Without the pictures, can you quote each line below exactly?
[Data start]
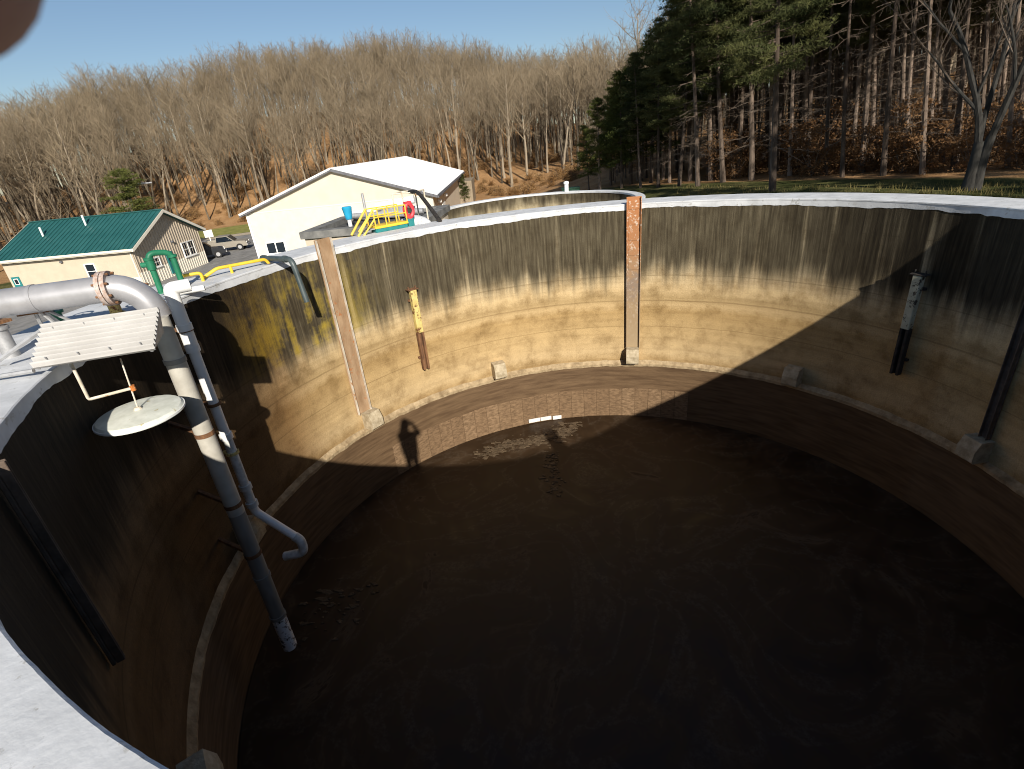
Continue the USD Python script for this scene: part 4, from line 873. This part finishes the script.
th = RNG.uniform(0, 2*np.pi, n_); pi.CreateOrientationsAttr(Vt.QuathArray([Gf.Quath(float(math.cos(t/2)), 0, 0, float(math.sin(t/2))) for t in th]))

def leaf_quads(mb, centres, rng, size, per, spread, flat=.7, asp=.22):
    for c in centres:
        m_ = per; o = rng.normal(0, spread, (m_, 3))*[1, 1, flat]
        a = rng.normal(0, 1, (m_, 3)); a /= np.linalg.norm(a, axis=1)[:, None]; b_ = np.cross(a, rng.normal(0, 1, (m_, 3))); b_ /= np.linalg.norm(b_, axis=1)[:, None]
        s_ = size*rng.uniform(.6, 1.3, m_)[:, None]; p = c+o; V = np.stack([p-a*s_*.5, p+b_*s_*asp, p+a*s_*.5, p-b_*s_*asp], 1).reshape(-1, 3); i = np.arange(m_)*4
        mb.add(V, np.concatenate([np.stack([i, i+1, i+2], 1), np.stack([i, i+2, i+3], 1)]))
def pine(seed, H=15., r=.2, crown=.45, width=1.9, dens=1.0, dead=True):
    rng = np.random.default_rng(seed); tr, dd_, cr = MB(), MB(), MB()
    tp = branch_path((0, 0, -.4), (rng.normal(0, .015), rng.normal(0, .015), 1), H, 8, rng, .012, .05); tr.tube(tp, np.r_[r*1.3, np.linspace(r, .03, 8)], 8, caps=False)
    def at(z): i = np.clip(np.searchsorted(tp[:, 2], z)-1, 0, 7); f = (z-tp[i, 2])/(tp[i+1, 2]-tp[i, 2]+1e-9); return tp[i]+(tp[i+1]-tp[i])*f
    z = H*.14; cz = H*(1-crown)
    while z < H*.985:
        live = z > cz; nb = rng.integers(4, 6) if live else rng.integers(3, 6)
        t = (z-cz)/(H-cz) if live else 0
        for q in range(nb):
            a = rng.uniform(0, 2*np.pi); ln = (width*(.35+.65*min(1, t*5))*(1-t)**.75+.35)*rng.uniform(.7, 1.2) if live else width*rng.uniform(.3, .95)
            bp_ = branch_path(at(z+rng.uniform(-.1, .1)), (math.cos(a), math.sin(a), .15-.3*(1-t) if live else -.12), ln, 4, rng, .08, .05 if live else -.02)
            if live:
                ribbon(tr, bp_, .028*(1-t)+.012, .006); m_ = max(2, int(ln*3.4*dens))
                cs = [bp_[1]+(bp_[-1]-bp_[1])*f+rng.normal(0, .07, 3) for f in np.linspace(.05, 1.05, m_)]; leaf_quads(cr, cs, rng, .27, 22, .16, .5, .085)
                for sb in range(2):
                    i = rng.integers(1, 4); d2 = (bp_[i]-bp_[i-1])/(ln/4)+rng.normal(0, .55, 3)*[1, 1, .3]; b2 = branch_path(bp_[i], d2, ln*.4, 2, rng, .1, .03); leaf_quads(cr, [b2[1], b2[2]], rng, .25, 20, .15, .5, .085)
            else:
                ribbon(dd_, bp_, .018, .005)
                for sb in range(3):
                    i = rng.integers(1, 4); ribbon(dd_, branch_path(bp_[i], (bp_[i]-bp_[i-1])+rng.normal(0, .25, 3), ln*.4, 2, rng, .15, 0), .008, .004)
        z += rng.uniform(.30, .45) if live else rng.uniform(.45, .75)
    return tr, dd_, cr
PK = [dict(H=16, r=.155, crown=.50, width=2.2), dict(H=15, r=.125, crown=.38, width=1.8), dict(H=16.5, r=.17, crown=.66, width=2.6, dens=1.0), dict(H=10, r=.13, crown=.80, width=2.0, dens=1.15), dict(H=15.5, r=.115, crown=.36, width=1.5)]
PL = ['tall pine with a bare lower trunk at the edge of the wood', 'slim pine with a thin high crown inside the wood', 'broad dark pine whose boughs hang low at the edge of the wood', 'short light green pine foliaged nearly to the ground at the end of the row', 'bare-stemmed pine pole with a tuft of needles inside the wood']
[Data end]
Reply to the task ::
Continue the USD Python script for this scene: part 4, from line 873. This part finishes the script.
th = RNG.uniform(0, 2*np.pi, n_); pi.CreateOrientationsAttr(Vt.QuathArray([Gf.Quath(float(math.cos(t/2)), 0, 0, float(math.sin(t/2))) for t in th]))

def leaf_quads(mb, centres, rng, size, per, spread, flat=.7, asp=.22):
    for c in centres:
        m_ = per; o = rng.normal(0, spread, (m_, 3))*[1, 1, flat]
        a = rng.normal(0, 1, (m_, 3)); a /= np.linalg.norm(a, axis=1)[:, None]; b_ = np.cross(a, rng.normal(0, 1, (m_, 3))); b_ /= np.linalg.norm(b_, axis=1)[:, None]
        s_ = size*rng.uniform(.6, 1.3, m_)[:, None]; p = c+o; V = np.stack([p-a*s_*.5, p+b_*s_*asp, p+a*s_*.5, p-b_*s_*asp], 1).reshape(-1, 3); i = np.arange(m_)*4
        mb.add(V, np.concatenate([np.stack([i, i+1, i+2], 1), np.stack([i, i+2, i+3], 1)]))
def pine(seed, H=15., r=.2, crown=.45, width=1.9, dens=1.0, dead=True):
    rng = np.random.default_rng(seed); tr, dd_, cr = MB(), MB(), MB()
    tp = branch_path((0, 0, -.4), (rng.normal(0, .015), rng.normal(0, .015), 1), H, 8, rng, .012, .05); tr.tube(tp, np.r_[r*1.3, np.linspace(r, .03, 8)], 8, caps=False)
    def at(z): i = np.clip(np.searchsorted(tp[:, 2], z)-1, 0, 7); f = (z-tp[i, 2])/(tp[i+1, 2]-tp[i, 2]+1e-9); return tp[i]+(tp[i+1]-tp[i])*f
    z = H*.14; cz = H*(1-crown)
    while z < H*.985:
        live = z > cz; nb = rng.integers(4, 6) if live else rng.integers(3, 6)
        t = (z-cz)/(H-cz) if live else 0
        for q in range(nb):
            a = rng.uniform(0, 2*np.pi); ln = (width*(.35+.65*min(1, t*5))*(1-t)**.75+.35)*rng.uniform(.7, 1.2) if live else width*rng.uniform(.3, .95)
            bp_ = branch_path(at(z+rng.uniform(-.1, .1)), (math.cos(a), math.sin(a), .15-.3*(1-t) if live else -.12), ln, 4, rng, .08, .05 if live else -.02)
            if live:
                ribbon(tr, bp_, .028*(1-t)+.012, .006); m_ = max(2, int(ln*3.4*dens))
                cs = [bp_[1]+(bp_[-1]-bp_[1])*f+rng.normal(0, .07, 3) for f in np.linspace(.05, 1.05, m_)]; leaf_quads(cr, cs, rng, .27, 22, .16, .5, .085)
                for sb in range(2):
                    i = rng.integers(1, 4); d2 = (bp_[i]-bp_[i-1])/(ln/4)+rng.normal(0, .55, 3)*[1, 1, .3]; b2 = branch_path(bp_[i], d2, ln*.4, 2, rng, .1, .03); leaf_quads(cr, [b2[1], b2[2]], rng, .25, 20, .15, .5, .085)
            else:
                ribbon(dd_, bp_, .018, .005)
                for sb in range(3):
                    i = rng.integers(1, 4); ribbon(dd_, branch_path(bp_[i], (bp_[i]-bp_[i-1])+rng.normal(0, .25, 3), ln*.4, 2, rng, .15, 0), .008, .004)
        z += rng.uniform(.30, .45) if live else rng.uniform(.45, .75)
    return tr, dd_, cr
PK = [dict(H=16, r=.155, crown=.50, width=2.2), dict(H=15, r=.125, crown=.38, width=1.8), dict(H=16.5, r=.17, crown=.66, width=2.6, dens=1.0), dict(H=10, r=.13, crown=.80, width=2.0, dens=1.15), dict(H=15.5, r=.115, crown=.36, width=1.5)]
PL = ['tall pine with a bare lower trunk at the edge of the wood', 'slim pine with a thin high crown inside the wood', 'broad dark pine whose boughs hang low at the edge of the wood', 'short light green pine foliaged nearly to the ground at the end of the row', 'bare-stemmed pine pole with a tuft of needles inside the wood']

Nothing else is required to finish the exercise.